Initially, software developer FX proposed an announcement speaker as a hackathon project. People could type announcements into Slack and a speaker would say them. Nay, quoth Mike. Not ambitious enough. The gong needs to be involved. After all, if we can use Slack to feed announcements through a speaker, why can’t we use it to hit the gong? How hard can it be?

Why'd you have to gong and make things so complicated?

It is, after all, “obnoxious to have one team hit the gong,” according to one Smoochie speaking under the condition of anonymity. “Other teams accomplish things too.”

Gong with the wind

Here’s how the finished product works: Users type the command `/gongshow [text]` into Slack. It sends a request to a Raspberry Pi, which lives next to our Martech Award on a shelf beside the gong. The Raspberry Pi pings a controller, which releases a mallet. An arm reaches down to retrieve the mallet — fully automated. Neither human nor divine intervention is needed to reset it to its resting position. Tada! Democracy!

A robot arm fit for a gong

Under Gong-struction

How they accomplished it was surprisingly easy. Just kidding — I can’t even begin to wrap my head around this.

In the Slack workspace, you can add apps. Software developers Marc-Antoine and Mario integrated Slack with AWS, creating an app that registers commands. This is integrated with the contraption attached to the gong. When triggered, the mallet drops, sounding the gong before the announcement begins. The announcement — translated automatically into French for Loi 101 compliance — swaps text for speech and plays over a speaker.

The parts attached to the gong were made in developer Ubald’s 3D printer. Yes, he has his own 3D printer at home. Yes, he’s using it to build a hexapod robot. After the first day of Hack Days was over, he modelled the parts he needed on his computer and set the printer to work. They were ready when he woke up the next morning. Thankfully everything fit. Ubald said:

“I was very lucky because usually I print the first draft and there’s something I need to like, glue. We were lucky, everything fit nicely together”

The old me? Dead and gong

There were some hang-ups along the way. A Micro SD card needed to be swapped out before anything worked. Unplugging and replugging the wifi dongle cleared the airwaves. An`Illegal Instruction` error was rectified by swapping out Google Translate for Amazon Translate. An early iteration of the project with a small motor broke — they needed a way to easily lift the mallet while letting gravity do the swinging work. Pascal introduced a sturdier motor. Success!
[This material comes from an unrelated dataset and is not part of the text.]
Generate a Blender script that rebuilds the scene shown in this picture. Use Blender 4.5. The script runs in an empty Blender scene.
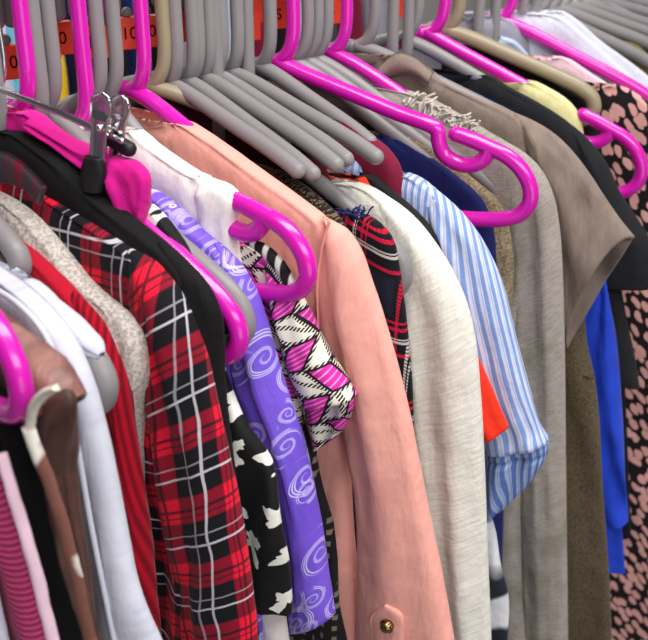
import bpy, math, random
import numpy as np
from mathutils import Vector, noise
R = random.Random(7)
SC = bpy.context.scene
COL = SC.collection
PI = math.pi

# ------------------------------------------------------------------ camera
F_PX, PITCH, AZ = 1050.0, math.radians(25), math.radians(45)
RAIL_NECK = 1.405                      # height of the hanger necks below the rail
fw = np.array([math.sin(AZ)*math.cos(PITCH), math.cos(AZ)*math.cos(PITCH), -math.sin(PITCH)])
rt = np.array([math.cos(AZ), -math.sin(AZ), 0.0])
up = np.array([math.sin(AZ)*math.sin(PITCH), math.cos(AZ)*math.sin(PITCH), math.cos(PITCH)])
CAM = np.array([-0.7466989579, -0.7961560265, 1.6159195305])
def ray(x, y):
    return fw + (x-324)/F_PX*rt - (y-320)/F_PX*up
def at_y(x, y, Y):
    d = ray(x, y); return CAM + d*((Y-CAM[1])/d[1])
def at_x(x, y, X):
    d = ray(x, y); return CAM + d*((X-CAM[0])/d[0])
def hook_x(px, py=40):
    "where along the rail a hanger hangs whose hook is seen at this place"
    return float(at_y(px, py, -0.022)[0])

cam = bpy.data.cameras.new('camera'); co = bpy.data.objects.new('camera', cam); COL.objects.link(co)
co.location = CAM; co.rotation_euler = (math.radians(90)-PITCH, 0, -AZ)
cam.sensor_fit = 'HORIZONTAL'; cam.sensor_width = 36; cam.lens = F_PX/648*36
cam.clip_start = 0.02
SC.camera = co
cam.dof.use_dof = True; cam.dof.focus_distance = 0.93; cam.dof.aperture_fstop = 8.0

# ------------------------------------------------------------------ objects
LOC = {}
def tag(o, label, cat, group=None):
    o['label'] = label; o['category'] = cat
    if group: o['group'] = group
    return o
def thing(name, loc, label, cat, group=None):
    o = bpy.data.objects.new(name, None); COL.objects.link(o)
    o.empty_display_size = .05
    o.location = loc; LOC[o] = np.array(loc, float)
    return tag(o, label, cat, group)
def mesh_obj(name, verts, faces, mat, parent=None, uvs=None, label=None, smooth=True):
    base = LOC[parent] if parent is not None else np.zeros(3)
    me = bpy.data.meshes.new(name)
    me.from_pydata([tuple(np.asarray(v, float)-base) for v in verts], [], [tuple(int(i) for i in f) for f in faces])
    if uvs is not None:
        ul = me.uv_layers.new(name='UVMap')
        idx = np.empty(len(me.loops), int); me.loops.foreach_get('vertex_index', idx)
        ul.data.foreach_set('uv', np.asarray(uvs, np.float32)[idx].ravel())
    me.polygons.foreach_set('use_smooth', [smooth]*len(me.polygons))
    me.materials.append(mat); me.update()
    o = bpy.data.objects.new(name, me); COL.objects.link(o)
    if parent is not None: o.parent = parent; LOC[o] = base
    if label: o['label'] = label
    return o
class MB:
    "collects tubes, boxes and balls for one mesh"
    def __init__(s): s.v = []; s.f = []
    def tube(s, pts, r, n=12, closed=False, r_end=None, smooth=6, flat=1.0):
        P = spline(pts, smooth) if smooth else np.asarray(pts, float)
        m = len(P); rad = np.full(m, r, float) if np.isscalar(r) else np.interp(np.linspace(0, 1, m), np.linspace(0, 1, len(r)), r)
        # rounded caps
        T = np.gradient(P, axis=0); T /= np.linalg.norm(T, axis=1)[:, None]
        a = np.array([0, 0, 1.0]); 
        if abs(T[0]@a) > .9: a = np.array([0, 1.0, 0])
        nrm = np.cross(T[0], a); nrm /= np.linalg.norm(nrm)
        rings = []
        def ring(c, t, nn, rr):
            b = np.cross(t, nn)
            return [c + rr*(math.cos(k*2*PI/n)*nn + flat*math.sin(k*2*PI/n)*b) for k in range(n)]
        for i in range(m):
            nrm = nrm - (nrm@T[i])*T[i]; nrm /= np.linalg.norm(nrm)
            if i == 0:
                for q in (.05, .45, .8): 
                    ang = q*PI/2; rings.append(ring(P[0]-T[0]*rad[0]*math.cos(ang), T[0], nrm, rad[0]*math.sin(ang)))
            rings.append(ring(P[i], T[i], nrm, rad[i]))
            if i == m-1:
                for q in (.8, .45, .05):
                    ang = q*PI/2; rings.append(ring(P[i]+T[i]*rad[i]*math.cos(ang), T[i], nrm, rad[i]*math.sin(ang)))
        b0 = len(s.v)
        for rg in rings: s.v += rg
        for i in range(len(rings)-1):
            for k in range(n):
                s.f.append((b0+i*n+k, b0+i*n+(k+1) % n, b0+(i+1)*n+(k+1) % n, b0+(i+1)*n+k))
        s.f.append(tuple(b0+k for k in range(n))[::-1]); e = b0+(len(rings)-1)*n
        s.f.append(tuple(e+k for k in range(n)))
        return s
    def box(s, c, ax, ay, az):
        "c centre, half axes as vectors"
        c, ax, ay, az = (np.asarray(q, float) for q in (c, ax, ay, az)); b = len(s.v)
        for i in (-1, 1):
            for j in (-1, 1):
                for k in (-1, 1): s.v.append(c+i*ax+j*ay+k*az)
        for f in ((0,1,3,2),(4,6,7,5),(0,4,5,1),(2,3,7,6),(0,2,6,4),(1,5,7,3)): s.f.append(tuple(b+q for q in f))
        return s
    def ball(s, c, r, n=12, sq=(1, 1, 1)):
        b = len(s.v); c = np.asarray(c, float)
        for i in range(n//2+1):
            p = PI*min(max(i/(n//2), .02), .98)
            for k in range(n):
                s.v.append(c+r*np.array([sq[0]*math.sin(p)*math.cos(2*PI*k/n), sq[1]*math.sin(p)*math.sin(2*PI*k/n), sq[2]*math.cos(p)]))
        for i in range(n//2):
            for k in range(n): s.f.append((b+i*n+k, b+(i+1)*n+k, b+(i+1)*n+(k+1) % n, b+i*n+(k+1) % n))
        return s
    def build(s, name, mat, parent=None, label=None, smooth=True):
        return mesh_obj(name, s.v, s.f, mat, parent, label=label, smooth=smooth)

def spline(pts, sub=8):
    "Catmull-Rom through the points"
    P = np.asarray(pts, float); n = len(P)
    if n < 3: return np.array([P[0]+(P[-1]-P[0])*t for t in np.linspace(0, 1, sub+1)])
    Q = np.vstack([2*P[0]-P[1], P, 2*P[-1]-P[-2]]); out = []
    for i in range(n-1):
        p0, p1, p2, p3 = Q[i:i+4]
        a = max(np.linalg.norm(p1-p0), 1e-6)**.5; b = max(np.linalg.norm(p2-p1), 1e-6)**.5; c = max(np.linalg.norm(p3-p2), 1e-6)**.5
        m1 = (p2-p1) + b*((p1-p0)/a - (p2-p0)/(a+b)); m2 = (p2-p1) + b*((p3-p2)/c - (p3-p1)/(b+c))
        for t in np.linspace(0, 1, sub, endpoint=False):
            out.append((2*t**3-3*t**2+1)*p1 + (t**3-2*t**2+t)*m1 + (-2*t**3+3*t**2)*p2 + (t**3-t**2)*m2)
    out.append(P[-1]); return np.array(out)
def resample(P, n, bias=None):
    d = np.r_[0, np.cumsum(np.linalg.norm(np.diff(P, axis=0), axis=1))]; t = np.linspace(0, d[-1], n)
    return np.stack([np.interp(t, d, P[:, k]) for k in range(P.shape[1])], 1)

class Plane:
    "the upright plane a hanger and its garment hang in: s runs from the rail towards the aisle"
    def __init__(p, X0, tip, tipX, Y0=0.0):
        p.X0, p.Y0 = X0, Y0
        T = at_x(tip[0], tip[1], tipX)
        h = np.array([T[0]-X0, T[1]-Y0]); h /= np.linalg.norm(h)
        p.h = np.array([h[0], h[1], 0]); p.n = np.array([-h[1], h[0], 0])
        p.o = np.array([X0, Y0, 0.0]); p.tip = p.px(*tip)
    def px(p, x, y, dn=0.0):
        d = ray(x, y); o = p.o + p.n*dn
        t = ((o-CAM)@p.n)/(d@p.n); q = CAM+d*t
        return np.array([(q-o)@p.h, q[2]])
    def pts(p, L, dn=0.0): return np.array([p.px(x, y, dn) for x, y in L])
    def w(p, s, z, k=0.0): return p.o + p.h*s + p.n*k + np.array([0, 0, z])

def fbm(x, y, z=0.0, o=3):
    v = 0; a = 1.0
    for i in range(o): v += a*noise.noise(Vector((x, y, z+i*7.3))); x *= 2.1; y *= 2.1; a *= .5
    return v

def drop_to(P, z=0.72, flare=.6):
    "continue a side edge below the picture"
    d = P[-1]-P[-3 if len(P) > 3 else -2]; 
    if P[-1][1] > z and d[1] < 0:
        k = (z-P[-1][1])/d[1]; e = P[-1]+d*k*np.array([flare, 1]); P = np.vstack([P, [e]])
    return P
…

The engineered gong is full of easter eggs, most of which the office is yet to discover. There’s a line of code exalting Ubald. Birthdays are announced with cushy French descriptors like “Bonne fête [NAME] avec du gâteau McCain et une médaille de vrai champion,” or “Bonne fête [NAME] avec un joyeux festin et un cirque acrobatique époustouflant.” Époustouflant indeed.

Indeed, the engineered gong is not immortal. If anybody decided to manually release the mallet, it might break. This is to say: Please do not manipulate the gong with your hands.

Here Today, Gong Tomorrow

Our Hack Days are a chance for Smoochies to break from our routines and get to know each other. We have the chance to reflect on our values as a company, blend silos, and enjoy ourselves. Creating the gong brought together talented employees from different departments while creating a tool that everybody is welcomed — if not encouraged — to use.

A lot of great things were accomplished during the Hack Days. One team worked diligently on refining our developer documentation, another turned our newsletter into a conversational experience available on Messenger — which should be coming soon! People had a chance to flex their creative muscles, learn, and have fun. And now, most importantly, we are all able to hit the gong for any reason at all.